Its Just a Flesh Wound!… Really?
As I have said time and time again, if there is one thing that markets hate, it is uncertainty.
So far this Summer has brought both warmer temperatures and, for the most part, a drop in uncertainty. Oil prices have firmed, currency movements have consequently settled, and the US Federal Reserve has signaled that while interest rate increases will indeed come; they are not coming yet. Most astonishing of all seems to be willingness of the Greek government and its counterparties to quietly negotiate the latest set of compromises concerning that nation’s dire fiscal situation.
Sounds like a great time to hit the beach right?
Sorry, but the one BIG outlier is the June 23rd vote concerning the future of Britain within the European Economic Union (A.K.A. "Brexit"). Until recently poles indicated a strong support for the status quo or the “stay” camp. However, that support has eroded, and it appears now that the Leave Camp is now enjoying a slight margin of victory.
Advocates for the Leave Camp argue that exiting the Euro block will allow Britain to better control its immigration policies (individuals within the block member nations enjoy unrestricted movement) and consequently provide for better protection of Britain’s labor markets and national security interests. The pro-Euro groups, argue (quiet correctly, in my opinion) that leaving the European Economic Union will damage British trade with the block and jeopardize London’s status as the continent’s financial capitol. Of course, the Leave Camp counters that trade agreements can be renegotiated and that any inconveniences would be merely a “flesh wound”.

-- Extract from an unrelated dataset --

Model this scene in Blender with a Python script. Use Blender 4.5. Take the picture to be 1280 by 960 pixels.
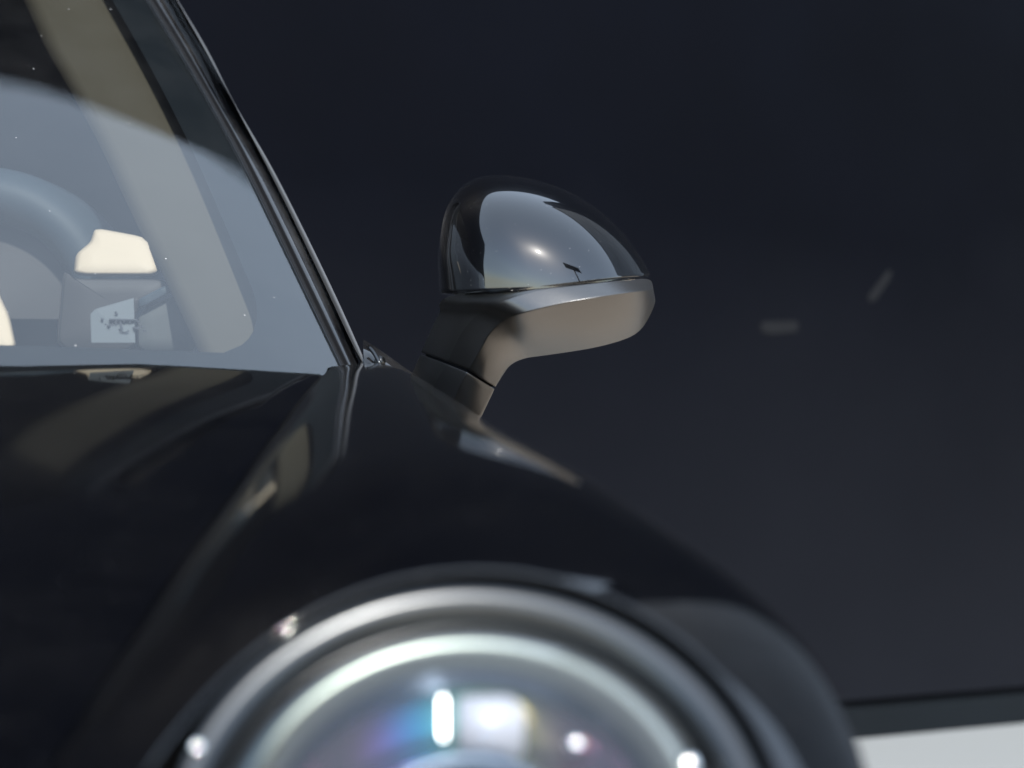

Watch this one closely. Trade disruption between the United Kingdom and the world’s largest trading block will have significant consequences. Trade deals are negotiated over many years; not weeks. Further, London’s dominance as a financial center is not guaranteed; Paris, Frankfurt, and/or Berlin would happily step in to replace London’s functions within the block. The bottom line is that if our brethren across the pond are cavalier enough to vote to exit the Union, there will be a very significant amount of uncertainty injected into markets very quickly.
And remember, markets HATE uncertainty.